For more on Drowse, go here: https://drowse.bandcamp.com/

To buy the album, go here: https://nowflensing.com/collections/ragana

For more on the label, go here: https://nowflensing.com/

Death spiders Voidceremony aim to warp brains with tech steel, on reality-destroying ‘Abditum’

For some reason, I spend a lot of weeknights lying in bed, obviously high, watching videos about planets in our solar system and indulging in the details of these bizarre places that no one inhabits. Sometimes that takes me to galaxies beyond our own, learning about planets that none of us ever will visit and could be the home to who knows what. 

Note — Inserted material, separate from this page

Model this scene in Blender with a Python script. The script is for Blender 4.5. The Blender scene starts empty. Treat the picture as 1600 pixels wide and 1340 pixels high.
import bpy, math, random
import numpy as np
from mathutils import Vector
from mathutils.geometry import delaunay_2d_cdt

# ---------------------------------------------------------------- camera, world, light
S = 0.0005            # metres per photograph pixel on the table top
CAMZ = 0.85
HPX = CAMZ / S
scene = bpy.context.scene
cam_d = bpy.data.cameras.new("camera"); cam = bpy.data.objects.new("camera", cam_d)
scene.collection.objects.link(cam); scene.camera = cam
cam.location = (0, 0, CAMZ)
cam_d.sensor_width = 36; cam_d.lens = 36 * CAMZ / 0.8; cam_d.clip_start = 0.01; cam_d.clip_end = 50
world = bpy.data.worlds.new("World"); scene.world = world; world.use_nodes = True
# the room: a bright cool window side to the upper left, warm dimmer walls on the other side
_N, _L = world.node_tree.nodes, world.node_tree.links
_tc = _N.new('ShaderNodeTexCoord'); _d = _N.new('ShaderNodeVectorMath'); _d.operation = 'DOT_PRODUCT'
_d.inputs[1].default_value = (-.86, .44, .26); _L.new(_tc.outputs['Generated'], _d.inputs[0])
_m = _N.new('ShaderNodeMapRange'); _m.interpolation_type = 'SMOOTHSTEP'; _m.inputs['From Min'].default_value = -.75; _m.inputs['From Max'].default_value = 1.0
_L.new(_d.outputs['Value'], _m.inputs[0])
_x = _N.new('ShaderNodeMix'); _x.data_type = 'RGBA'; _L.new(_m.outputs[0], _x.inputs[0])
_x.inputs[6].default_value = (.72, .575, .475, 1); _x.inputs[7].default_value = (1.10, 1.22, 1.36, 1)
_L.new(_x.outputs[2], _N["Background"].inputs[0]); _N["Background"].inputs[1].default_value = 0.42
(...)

When I hear Voidceremony, who are releasing their third album “Abditum,” I hear sounds that feel like they would be fitting accompanying these weird journeys I take into the stars. Their progressively minded death metal is alien and formless, like something that floated into our world from elsewhere, trying to shape hearts and minds. The band—guitarist/vocalist Wandering Mind (aka Garrett Johnson), guitarist The Archonoclast (Jayson McGehee), drummer Dylan Marks (Atheist-live), and their dual-headed bass beast of The Great Righteous Destroyer (Damon Good of Mournful Congregation, Stargazer, Cauldron Black Ram) and The Absent Deity (Ben Ricci)—can wow you with their finesse and creativity that they meld with their dark art, but they do so in a compact, abbreviated manner as compared to most in this sub-genre. In just under 30 minutes, your brain is tangled and your limbs are destroyed, leaving you wondering what strange force has overtaken you. 

“Intro – Inevitable Entropy” opens mystically, injecting a fantasy element, synth and strings combining and moving toward “Veracious Duality” the immediately pummels. The playing is tricky and immersive, guitars snarling and dizzying, roars punishing as soot smears your vision. The playing grows more propulsive, the rubbery bass jarring, a progressive assault reaching across and pulling you into the fray, ending on a frantic note. “Seventh Ephemeral Aura” has riffs trampling, vocals retching, and the tempo racing forward with energy. The playing trudges and crunches as the soloing spills over into a new dimension, feeling alien and strange. The bass vibrates the earth as leads sprawl, and everything comes to an adventurous end. “Dissolution” is a quick instrumental built with humidity, jazzy guitars, and a path that seems to meander into time.

“Despair of Temporal Existence” is a brief, yet brutal beast, a death attack that delivers ferocious growls, bass trampling, and a deeper foray into abject ugliness. “Failure of Ancient Wisdoms” has the guitars confounding, fiery leads taking control, and the band digging in its collective claws, crushing with doses of speed. Atmosphere is infused as the band hits a start/stop lurch, and then fluid leads emerge and pull everything into oblivion. “Silence Which Ceases All Minds” is violent, instantly mashing with conviction, the leads lathering while exploring the outer edges of the universe. The playing electrifies more forcefully, punishing as the leads go off, and a channeled rage ends this riveting instrumental. “Gnosis of Ambivalence” blisters, dealing in speed and tenacity, growls carving into the ground, a tempered pace taking over before detonating. The guitar work blazes as the pace jolts, howls snarl, and a battering ram crashes into your chest. Closer “Outro – Elegy of Finality” brings an elegant, whirring finish to this record, bringing jangling keys and a frosty ambiance that rests deep in the cosmos.

Voidceremony manage to combine the ideas, insane ability, and creativity most bands of this ilk would stretch over 70 minutes into a compact journey that’s over in a little less than 30 minutes on “Abditum.” This is a real mind-melter, but it’s one that won’t leave you sifting through a million twists and turns to get to the point, fun as that may be. This is progressive death in digestible chunks that are just as satisfying and don’t leave behind bloat.